Releases by chromatics
Chromatics was an electronic band based in Portland, Oregon, United States. The band consisted of Ruth Radelet (vocals, guitar, synthesizer), Adam Miller (guitar), Johnny Jewel (synthesizer, production) and Nat Walker (drums, synthesizer). The band shifted from a post-punk sound to one inspired by 1980s synthpop and Italo disco around 2006. The band's most acclaimed albums are "Night Drive" (2007) and "Kill for Love" (2012).
The would-be next album, "Dear Tommy" (2016), was scrapped, and was meant to be re-worked for a subsequent release, however the fate of album is unclear, as on August 10, 2021, Ruth Radelet, Adam Miller and Nat Walker announced the breaking up of Chromatics. Later that day the label, Italians Do It Better, and Johnny Jewel's representative, also confirmed the breakup. Their last album is "Closer to Grey" (2019), which has a companion album, "Faded Now" (2020).
The band originally hailed from Seattle and formed in 2002 as a quartet featuring vocalist Adam Miller, drummer Hannah Blilie, guitarist Devin Welch, and bassist Michelle Nolan. That lineup debuted in 2002 with a Calvin Johnson-produced 7" on Gold Standard Laboratories -- a split with Die Monitr Batss -- and followed with the similarly GSL-issued Chrome Rats vs Basement Ruts LP.

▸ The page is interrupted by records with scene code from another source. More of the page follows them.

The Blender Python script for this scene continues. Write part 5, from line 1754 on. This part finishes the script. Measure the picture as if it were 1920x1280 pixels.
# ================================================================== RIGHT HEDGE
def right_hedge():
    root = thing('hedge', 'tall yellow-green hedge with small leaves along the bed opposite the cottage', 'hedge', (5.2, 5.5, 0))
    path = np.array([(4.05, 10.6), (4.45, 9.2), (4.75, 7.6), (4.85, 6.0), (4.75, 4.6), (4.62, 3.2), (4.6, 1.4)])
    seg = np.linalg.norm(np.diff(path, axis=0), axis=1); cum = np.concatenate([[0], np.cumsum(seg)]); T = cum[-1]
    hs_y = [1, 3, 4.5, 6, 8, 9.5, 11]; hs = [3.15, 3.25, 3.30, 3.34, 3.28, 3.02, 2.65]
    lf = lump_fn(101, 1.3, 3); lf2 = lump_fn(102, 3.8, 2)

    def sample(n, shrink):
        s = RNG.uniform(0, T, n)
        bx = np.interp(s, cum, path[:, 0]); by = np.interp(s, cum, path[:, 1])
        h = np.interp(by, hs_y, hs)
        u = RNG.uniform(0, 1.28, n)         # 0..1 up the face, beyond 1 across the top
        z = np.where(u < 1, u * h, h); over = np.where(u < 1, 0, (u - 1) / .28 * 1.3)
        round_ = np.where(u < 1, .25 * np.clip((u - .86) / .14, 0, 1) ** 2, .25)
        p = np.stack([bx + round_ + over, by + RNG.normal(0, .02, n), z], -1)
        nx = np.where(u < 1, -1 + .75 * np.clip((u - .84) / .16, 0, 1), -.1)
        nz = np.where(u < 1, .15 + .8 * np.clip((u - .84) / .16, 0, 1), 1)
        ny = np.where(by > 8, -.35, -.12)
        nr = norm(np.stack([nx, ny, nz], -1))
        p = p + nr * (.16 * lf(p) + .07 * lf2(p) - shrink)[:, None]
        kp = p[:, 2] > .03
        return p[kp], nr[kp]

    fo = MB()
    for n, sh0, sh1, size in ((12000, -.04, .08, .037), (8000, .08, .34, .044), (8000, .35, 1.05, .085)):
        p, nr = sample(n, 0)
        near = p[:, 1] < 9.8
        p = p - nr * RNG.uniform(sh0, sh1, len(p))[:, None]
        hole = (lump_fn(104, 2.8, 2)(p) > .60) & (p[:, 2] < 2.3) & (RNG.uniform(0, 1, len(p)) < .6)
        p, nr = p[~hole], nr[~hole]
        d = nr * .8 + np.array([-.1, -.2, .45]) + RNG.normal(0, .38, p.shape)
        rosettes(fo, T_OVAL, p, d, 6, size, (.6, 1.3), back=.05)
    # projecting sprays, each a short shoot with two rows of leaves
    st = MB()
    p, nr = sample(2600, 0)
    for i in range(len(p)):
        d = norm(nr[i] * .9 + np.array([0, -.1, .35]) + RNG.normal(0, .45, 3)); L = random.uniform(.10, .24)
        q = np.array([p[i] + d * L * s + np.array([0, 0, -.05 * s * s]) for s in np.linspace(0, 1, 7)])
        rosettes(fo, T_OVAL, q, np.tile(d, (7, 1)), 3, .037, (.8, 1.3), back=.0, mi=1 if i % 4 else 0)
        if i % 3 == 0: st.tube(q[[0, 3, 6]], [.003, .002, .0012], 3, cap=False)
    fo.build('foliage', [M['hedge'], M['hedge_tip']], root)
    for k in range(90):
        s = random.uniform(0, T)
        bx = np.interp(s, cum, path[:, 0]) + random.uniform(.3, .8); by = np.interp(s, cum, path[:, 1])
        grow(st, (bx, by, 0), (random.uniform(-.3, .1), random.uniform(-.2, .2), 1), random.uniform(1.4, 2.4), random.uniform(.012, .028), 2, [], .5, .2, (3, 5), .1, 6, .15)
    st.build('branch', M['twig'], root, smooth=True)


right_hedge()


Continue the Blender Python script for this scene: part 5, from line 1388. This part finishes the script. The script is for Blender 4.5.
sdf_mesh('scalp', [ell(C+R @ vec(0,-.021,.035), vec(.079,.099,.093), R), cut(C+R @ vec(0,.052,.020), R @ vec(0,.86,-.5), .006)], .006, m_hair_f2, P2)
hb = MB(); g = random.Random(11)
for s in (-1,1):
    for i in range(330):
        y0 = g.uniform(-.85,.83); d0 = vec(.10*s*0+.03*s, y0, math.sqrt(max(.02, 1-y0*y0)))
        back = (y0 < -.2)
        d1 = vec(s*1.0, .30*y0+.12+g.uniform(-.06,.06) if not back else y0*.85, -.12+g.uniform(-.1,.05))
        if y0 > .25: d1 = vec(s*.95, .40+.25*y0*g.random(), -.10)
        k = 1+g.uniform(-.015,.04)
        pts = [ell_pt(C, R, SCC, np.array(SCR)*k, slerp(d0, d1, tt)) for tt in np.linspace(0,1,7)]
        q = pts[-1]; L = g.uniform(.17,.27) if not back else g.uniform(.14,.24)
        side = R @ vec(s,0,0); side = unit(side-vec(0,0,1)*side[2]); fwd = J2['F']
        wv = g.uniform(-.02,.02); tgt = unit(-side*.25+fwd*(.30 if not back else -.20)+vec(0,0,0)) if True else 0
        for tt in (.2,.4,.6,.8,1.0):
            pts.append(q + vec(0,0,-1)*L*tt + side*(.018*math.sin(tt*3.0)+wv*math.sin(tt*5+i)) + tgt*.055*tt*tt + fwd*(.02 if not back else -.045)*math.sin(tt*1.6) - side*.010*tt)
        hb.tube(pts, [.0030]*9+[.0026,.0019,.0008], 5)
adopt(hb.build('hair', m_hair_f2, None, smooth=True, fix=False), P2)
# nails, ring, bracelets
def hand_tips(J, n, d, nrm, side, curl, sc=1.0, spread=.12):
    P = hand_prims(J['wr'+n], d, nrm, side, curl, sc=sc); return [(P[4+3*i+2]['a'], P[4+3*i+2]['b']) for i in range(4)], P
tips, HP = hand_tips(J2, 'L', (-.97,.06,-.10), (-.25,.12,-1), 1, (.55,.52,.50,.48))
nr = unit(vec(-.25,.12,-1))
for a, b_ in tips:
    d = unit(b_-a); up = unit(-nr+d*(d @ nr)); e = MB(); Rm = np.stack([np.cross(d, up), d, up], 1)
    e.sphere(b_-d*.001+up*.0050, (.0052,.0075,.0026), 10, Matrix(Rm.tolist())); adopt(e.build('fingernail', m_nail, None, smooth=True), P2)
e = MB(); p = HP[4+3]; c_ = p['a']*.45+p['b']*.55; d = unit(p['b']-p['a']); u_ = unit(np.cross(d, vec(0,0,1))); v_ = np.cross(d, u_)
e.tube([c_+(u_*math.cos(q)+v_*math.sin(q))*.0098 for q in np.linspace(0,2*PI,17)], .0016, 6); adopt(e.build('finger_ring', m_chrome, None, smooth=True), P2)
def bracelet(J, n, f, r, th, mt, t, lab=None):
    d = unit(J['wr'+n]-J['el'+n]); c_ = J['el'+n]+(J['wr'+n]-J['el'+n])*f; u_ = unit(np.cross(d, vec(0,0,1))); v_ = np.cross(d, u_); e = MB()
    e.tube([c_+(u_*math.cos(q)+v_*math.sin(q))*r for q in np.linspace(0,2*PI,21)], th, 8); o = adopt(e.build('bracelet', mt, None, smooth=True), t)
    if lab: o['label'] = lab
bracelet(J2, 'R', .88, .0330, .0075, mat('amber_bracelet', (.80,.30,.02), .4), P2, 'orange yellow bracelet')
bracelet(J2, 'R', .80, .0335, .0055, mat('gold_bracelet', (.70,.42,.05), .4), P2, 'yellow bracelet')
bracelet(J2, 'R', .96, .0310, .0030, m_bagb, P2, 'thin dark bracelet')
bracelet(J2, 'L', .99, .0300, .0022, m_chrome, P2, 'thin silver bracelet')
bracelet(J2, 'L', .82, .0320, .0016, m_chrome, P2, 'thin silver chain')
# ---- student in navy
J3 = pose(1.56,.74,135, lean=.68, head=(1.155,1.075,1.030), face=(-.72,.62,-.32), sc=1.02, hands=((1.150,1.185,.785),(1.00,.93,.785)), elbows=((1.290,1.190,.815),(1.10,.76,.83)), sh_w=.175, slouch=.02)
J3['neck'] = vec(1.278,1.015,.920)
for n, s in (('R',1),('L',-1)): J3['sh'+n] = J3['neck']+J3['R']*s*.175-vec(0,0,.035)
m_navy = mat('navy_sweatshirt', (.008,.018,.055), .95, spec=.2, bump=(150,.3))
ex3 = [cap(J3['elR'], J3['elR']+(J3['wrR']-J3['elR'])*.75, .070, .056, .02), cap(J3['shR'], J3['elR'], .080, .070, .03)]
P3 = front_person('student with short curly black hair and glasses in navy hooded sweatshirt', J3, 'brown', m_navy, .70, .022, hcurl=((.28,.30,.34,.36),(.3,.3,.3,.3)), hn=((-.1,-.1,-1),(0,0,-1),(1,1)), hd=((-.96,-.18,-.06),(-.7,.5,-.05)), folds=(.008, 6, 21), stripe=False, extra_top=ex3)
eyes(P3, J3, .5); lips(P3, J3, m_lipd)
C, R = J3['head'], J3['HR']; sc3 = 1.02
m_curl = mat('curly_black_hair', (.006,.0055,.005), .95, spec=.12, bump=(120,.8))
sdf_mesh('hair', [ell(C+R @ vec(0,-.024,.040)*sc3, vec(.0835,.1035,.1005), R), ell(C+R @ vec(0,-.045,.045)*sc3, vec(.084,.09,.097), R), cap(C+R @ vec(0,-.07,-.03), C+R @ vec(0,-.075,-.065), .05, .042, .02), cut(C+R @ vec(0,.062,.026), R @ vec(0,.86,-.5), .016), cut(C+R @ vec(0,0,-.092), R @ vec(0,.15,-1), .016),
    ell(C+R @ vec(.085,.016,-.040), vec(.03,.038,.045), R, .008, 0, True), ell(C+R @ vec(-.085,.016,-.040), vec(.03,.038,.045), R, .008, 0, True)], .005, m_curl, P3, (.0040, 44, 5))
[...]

While Chrome Rats was critically hailed, Chromatics couldn't keep it together, and Miller was soon the only member in good standing (Blilie, Welch, and Nolan went on to form the similar-sounding Shoplifting). Unworried, Miller added guitar and drum programming to his vocal duties and tapped bassist Nat Sahlstrom for the 2003 GSL 7" Ice Hatchets. That was followed by the February 2004 full-length Plaster Hounds (which featured the percussion work of Get Hustle's Ron Avila), and a repositioning of the Chromatics axis to greater reflect its dub and no wave influences.
This lineup too dissolved and Adam Miller relocated Chromatics to Portland, teaming up with Glass Candy's Johnny Jewel, Ruth Radelet on lead vocals, and Nat Walker on percussion and saxophone. The new lineup of Chromatics had a more lo-fi electronic sound as opposed to the earlier dub and no-wave sounds.